— start EXERCISE MATERIALS —
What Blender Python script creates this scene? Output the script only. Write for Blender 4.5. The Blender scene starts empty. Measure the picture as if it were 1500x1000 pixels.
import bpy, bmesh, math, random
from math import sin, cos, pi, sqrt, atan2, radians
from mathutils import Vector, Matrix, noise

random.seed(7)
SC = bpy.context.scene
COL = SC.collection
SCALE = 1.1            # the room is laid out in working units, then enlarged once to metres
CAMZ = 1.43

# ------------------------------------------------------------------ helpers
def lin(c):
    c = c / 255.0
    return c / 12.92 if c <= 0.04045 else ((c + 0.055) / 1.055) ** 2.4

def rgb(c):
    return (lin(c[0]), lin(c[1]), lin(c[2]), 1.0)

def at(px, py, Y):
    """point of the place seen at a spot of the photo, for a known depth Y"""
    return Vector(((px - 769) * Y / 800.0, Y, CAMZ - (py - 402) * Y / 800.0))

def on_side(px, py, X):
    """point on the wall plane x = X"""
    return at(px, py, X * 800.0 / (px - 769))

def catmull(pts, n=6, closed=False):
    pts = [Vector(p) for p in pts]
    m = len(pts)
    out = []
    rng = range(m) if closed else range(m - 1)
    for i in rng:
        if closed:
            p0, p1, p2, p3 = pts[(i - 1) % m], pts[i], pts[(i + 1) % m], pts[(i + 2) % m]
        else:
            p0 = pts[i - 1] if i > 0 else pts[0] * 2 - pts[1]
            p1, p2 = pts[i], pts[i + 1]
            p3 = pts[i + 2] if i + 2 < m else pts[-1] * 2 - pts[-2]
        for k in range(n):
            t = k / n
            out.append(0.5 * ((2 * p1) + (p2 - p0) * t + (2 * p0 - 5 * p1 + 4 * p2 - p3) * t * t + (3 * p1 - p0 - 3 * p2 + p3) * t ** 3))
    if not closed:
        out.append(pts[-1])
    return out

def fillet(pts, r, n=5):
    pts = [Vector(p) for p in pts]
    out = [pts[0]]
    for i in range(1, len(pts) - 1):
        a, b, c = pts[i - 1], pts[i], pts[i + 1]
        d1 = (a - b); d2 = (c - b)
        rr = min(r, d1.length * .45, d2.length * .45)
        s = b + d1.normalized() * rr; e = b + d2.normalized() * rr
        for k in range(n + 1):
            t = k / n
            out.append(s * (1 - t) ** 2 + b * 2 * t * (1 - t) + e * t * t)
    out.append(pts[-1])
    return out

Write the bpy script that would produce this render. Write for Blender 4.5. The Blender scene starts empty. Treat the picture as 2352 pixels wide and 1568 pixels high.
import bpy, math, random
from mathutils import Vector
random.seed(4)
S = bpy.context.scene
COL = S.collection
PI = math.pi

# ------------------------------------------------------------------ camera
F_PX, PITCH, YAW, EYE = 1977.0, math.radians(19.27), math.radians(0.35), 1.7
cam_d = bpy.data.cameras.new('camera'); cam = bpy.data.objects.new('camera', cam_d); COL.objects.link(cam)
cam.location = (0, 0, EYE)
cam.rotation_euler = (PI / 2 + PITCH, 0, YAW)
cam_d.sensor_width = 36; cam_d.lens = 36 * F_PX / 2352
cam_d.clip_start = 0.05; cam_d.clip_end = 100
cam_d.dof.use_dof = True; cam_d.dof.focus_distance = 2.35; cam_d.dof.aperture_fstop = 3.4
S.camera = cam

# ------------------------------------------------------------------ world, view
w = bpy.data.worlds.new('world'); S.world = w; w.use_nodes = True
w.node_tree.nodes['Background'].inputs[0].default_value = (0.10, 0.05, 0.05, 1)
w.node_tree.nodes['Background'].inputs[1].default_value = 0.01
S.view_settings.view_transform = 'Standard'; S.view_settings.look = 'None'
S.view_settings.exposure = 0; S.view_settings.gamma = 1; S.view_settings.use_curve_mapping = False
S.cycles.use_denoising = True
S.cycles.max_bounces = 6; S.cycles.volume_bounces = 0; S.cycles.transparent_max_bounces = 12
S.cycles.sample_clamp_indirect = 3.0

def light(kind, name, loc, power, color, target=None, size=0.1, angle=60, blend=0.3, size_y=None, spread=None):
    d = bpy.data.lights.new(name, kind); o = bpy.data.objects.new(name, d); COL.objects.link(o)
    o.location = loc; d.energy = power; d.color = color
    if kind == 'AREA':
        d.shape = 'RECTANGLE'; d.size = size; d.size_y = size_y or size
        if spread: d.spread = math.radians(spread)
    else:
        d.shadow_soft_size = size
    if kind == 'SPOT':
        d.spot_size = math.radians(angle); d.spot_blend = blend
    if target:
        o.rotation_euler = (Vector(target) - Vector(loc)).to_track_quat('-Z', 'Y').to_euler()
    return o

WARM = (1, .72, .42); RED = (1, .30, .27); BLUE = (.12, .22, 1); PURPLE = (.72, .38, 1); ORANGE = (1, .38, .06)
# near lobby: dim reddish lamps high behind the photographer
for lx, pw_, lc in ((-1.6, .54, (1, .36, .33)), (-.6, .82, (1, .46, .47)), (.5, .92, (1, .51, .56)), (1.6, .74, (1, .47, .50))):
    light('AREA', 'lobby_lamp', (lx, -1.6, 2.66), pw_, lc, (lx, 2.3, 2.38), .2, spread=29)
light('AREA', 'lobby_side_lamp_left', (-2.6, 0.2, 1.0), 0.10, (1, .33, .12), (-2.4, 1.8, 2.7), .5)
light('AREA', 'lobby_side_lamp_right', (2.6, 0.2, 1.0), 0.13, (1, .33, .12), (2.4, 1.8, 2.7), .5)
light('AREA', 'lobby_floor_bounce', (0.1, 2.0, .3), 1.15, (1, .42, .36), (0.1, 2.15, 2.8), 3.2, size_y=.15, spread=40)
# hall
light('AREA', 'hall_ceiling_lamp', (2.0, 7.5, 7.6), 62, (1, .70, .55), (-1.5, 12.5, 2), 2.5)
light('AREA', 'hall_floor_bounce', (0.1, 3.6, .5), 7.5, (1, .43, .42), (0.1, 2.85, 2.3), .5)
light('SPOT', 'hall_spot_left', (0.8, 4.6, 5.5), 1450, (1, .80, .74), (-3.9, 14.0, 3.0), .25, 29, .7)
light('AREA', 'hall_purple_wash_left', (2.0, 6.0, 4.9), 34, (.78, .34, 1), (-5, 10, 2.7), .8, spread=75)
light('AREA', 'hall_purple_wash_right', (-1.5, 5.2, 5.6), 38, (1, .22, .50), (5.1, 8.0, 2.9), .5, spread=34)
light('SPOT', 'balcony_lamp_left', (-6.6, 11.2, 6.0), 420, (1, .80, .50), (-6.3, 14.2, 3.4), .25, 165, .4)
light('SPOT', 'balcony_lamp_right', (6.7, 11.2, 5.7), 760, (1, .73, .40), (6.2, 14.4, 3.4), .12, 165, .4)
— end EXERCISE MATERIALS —
SHORT EXERCISE: Set down all of the records shown above once more, exactly.

WRITTEN ANSWER:
What Blender Python script creates this scene? Output the script only. Write for Blender 4.5. The Blender scene starts empty. Measure the picture as if it were 1500x1000 pixels.
import bpy, bmesh, math, random
from math import sin, cos, pi, sqrt, atan2, radians
from mathutils import Vector, Matrix, noise

random.seed(7)
SC = bpy.context.scene
COL = SC.collection
SCALE = 1.1            # the room is laid out in working units, then enlarged once to metres
CAMZ = 1.43

# ------------------------------------------------------------------ helpers
def lin(c):
    c = c / 255.0
    return c / 12.92 if c <= 0.04045 else ((c + 0.055) / 1.055) ** 2.4

def rgb(c):
    return (lin(c[0]), lin(c[1]), lin(c[2]), 1.0)

def at(px, py, Y):
    """point of the place seen at a spot of the photo, for a known depth Y"""
    return Vector(((px - 769) * Y / 800.0, Y, CAMZ - (py - 402) * Y / 800.0))

def on_side(px, py, X):
    """point on the wall plane x = X"""
    return at(px, py, X * 800.0 / (px - 769))

def catmull(pts, n=6, closed=False):
    pts = [Vector(p) for p in pts]
    m = len(pts)
    out = []
    rng = range(m) if closed else range(m - 1)
    for i in rng:
        if closed:
            p0, p1, p2, p3 = pts[(i - 1) % m], pts[i], pts[(i + 1) % m], pts[(i + 2) % m]
        else:
            p0 = pts[i - 1] if i > 0 else pts[0] * 2 - pts[1]
            p1, p2 = pts[i], pts[i + 1]
            p3 = pts[i + 2] if i + 2 < m else pts[-1] * 2 - pts[-2]
        for k in range(n):
            t = k / n
            out.append(0.5 * ((2 * p1) + (p2 - p0) * t + (2 * p0 - 5 * p1 + 4 * p2 - p3) * t * t + (3 * p1 - p0 - 3 * p2 + p3) * t ** 3))
    if not closed:
        out.append(pts[-1])
    return out

def fillet(pts, r, n=5):
    pts = [Vector(p) for p in pts]
    out = [pts[0]]
    for i in range(1, len(pts) - 1):
        a, b, c = pts[i - 1], pts[i], pts[i + 1]
        d1 = (a - b); d2 = (c - b)
        rr = min(r, d1.length * .45, d2.length * .45)
        s = b + d1.normalized() * rr; e = b + d2.normalized() * rr
        for k in range(n + 1):
            t = k / n
            out.append(s * (1 - t) ** 2 + b * 2 * t * (1 - t) + e * t * t)
    out.append(pts[-1])
    return out

Write the bpy script that would produce this render. Write for Blender 4.5. The Blender scene starts empty. Treat the picture as 2352 pixels wide and 1568 pixels high.
import bpy, math, random
from mathutils import Vector
random.seed(4)
S = bpy.context.scene
COL = S.collection
PI = math.pi

# ------------------------------------------------------------------ camera
F_PX, PITCH, YAW, EYE = 1977.0, math.radians(19.27), math.radians(0.35), 1.7
cam_d = bpy.data.cameras.new('camera'); cam = bpy.data.objects.new('camera', cam_d); COL.objects.link(cam)
cam.location = (0, 0, EYE)
cam.rotation_euler = (PI / 2 + PITCH, 0, YAW)
cam_d.sensor_width = 36; cam_d.lens = 36 * F_PX / 2352
cam_d.clip_start = 0.05; cam_d.clip_end = 100
cam_d.dof.use_dof = True; cam_d.dof.focus_distance = 2.35; cam_d.dof.aperture_fstop = 3.4
S.camera = cam

# ------------------------------------------------------------------ world, view
w = bpy.data.worlds.new('world'); S.world = w; w.use_nodes = True
w.node_tree.nodes['Background'].inputs[0].default_value = (0.10, 0.05, 0.05, 1)
w.node_tree.nodes['Background'].inputs[1].default_value = 0.01
S.view_settings.view_transform = 'Standard'; S.view_settings.look = 'None'
S.view_settings.exposure = 0; S.view_settings.gamma = 1; S.view_settings.use_curve_mapping = False
S.cycles.use_denoising = True
S.cycles.max_bounces = 6; S.cycles.volume_bounces = 0; S.cycles.transparent_max_bounces = 12
S.cycles.sample_clamp_indirect = 3.0

def light(kind, name, loc, power, color, target=None, size=0.1, angle=60, blend=0.3, size_y=None, spread=None):
    d = bpy.data.lights.new(name, kind); o = bpy.data.objects.new(name, d); COL.objects.link(o)
    o.location = loc; d.energy = power; d.color = color
    if kind == 'AREA':
        d.shape = 'RECTANGLE'; d.size = size; d.size_y = size_y or size
        if spread: d.spread = math.radians(spread)
    else:
        d.shadow_soft_size = size
    if kind == 'SPOT':
        d.spot_size = math.radians(angle); d.spot_blend = blend
    if target:
        o.rotation_euler = (Vector(target) - Vector(loc)).to_track_quat('-Z', 'Y').to_euler()
    return o

WARM = (1, .72, .42); RED = (1, .30, .27); BLUE = (.12, .22, 1); PURPLE = (.72, .38, 1); ORANGE = (1, .38, .06)
# near lobby: dim reddish lamps high behind the photographer
for lx, pw_, lc in ((-1.6, .54, (1, .36, .33)), (-.6, .82, (1, .46, .47)), (.5, .92, (1, .51, .56)), (1.6, .74, (1, .47, .50))):
    light('AREA', 'lobby_lamp', (lx, -1.6, 2.66), pw_, lc, (lx, 2.3, 2.38), .2, spread=29)
light('AREA', 'lobby_side_lamp_left', (-2.6, 0.2, 1.0), 0.10, (1, .33, .12), (-2.4, 1.8, 2.7), .5)
light('AREA', 'lobby_side_lamp_right', (2.6, 0.2, 1.0), 0.13, (1, .33, .12), (2.4, 1.8, 2.7), .5)
light('AREA', 'lobby_floor_bounce', (0.1, 2.0, .3), 1.15, (1, .42, .36), (0.1, 2.15, 2.8), 3.2, size_y=.15, spread=40)
# hall
light('AREA', 'hall_ceiling_lamp', (2.0, 7.5, 7.6), 62, (1, .70, .55), (-1.5, 12.5, 2), 2.5)
light('AREA', 'hall_floor_bounce', (0.1, 3.6, .5), 7.5, (1, .43, .42), (0.1, 2.85, 2.3), .5)
light('SPOT', 'hall_spot_left', (0.8, 4.6, 5.5), 1450, (1, .80, .74), (-3.9, 14.0, 3.0), .25, 29, .7)
light('AREA', 'hall_purple_wash_left', (2.0, 6.0, 4.9), 34, (.78, .34, 1), (-5, 10, 2.7), .8, spread=75)
light('AREA', 'hall_purple_wash_right', (-1.5, 5.2, 5.6), 38, (1, .22, .50), (5.1, 8.0, 2.9), .5, spread=34)
light('SPOT', 'balcony_lamp_left', (-6.6, 11.2, 6.0), 420, (1, .80, .50), (-6.3, 14.2, 3.4), .25, 165, .4)
light('SPOT', 'balcony_lamp_right', (6.7, 11.2, 5.7), 760, (1, .73, .40), (6.2, 14.4, 3.4), .12, 165, .4)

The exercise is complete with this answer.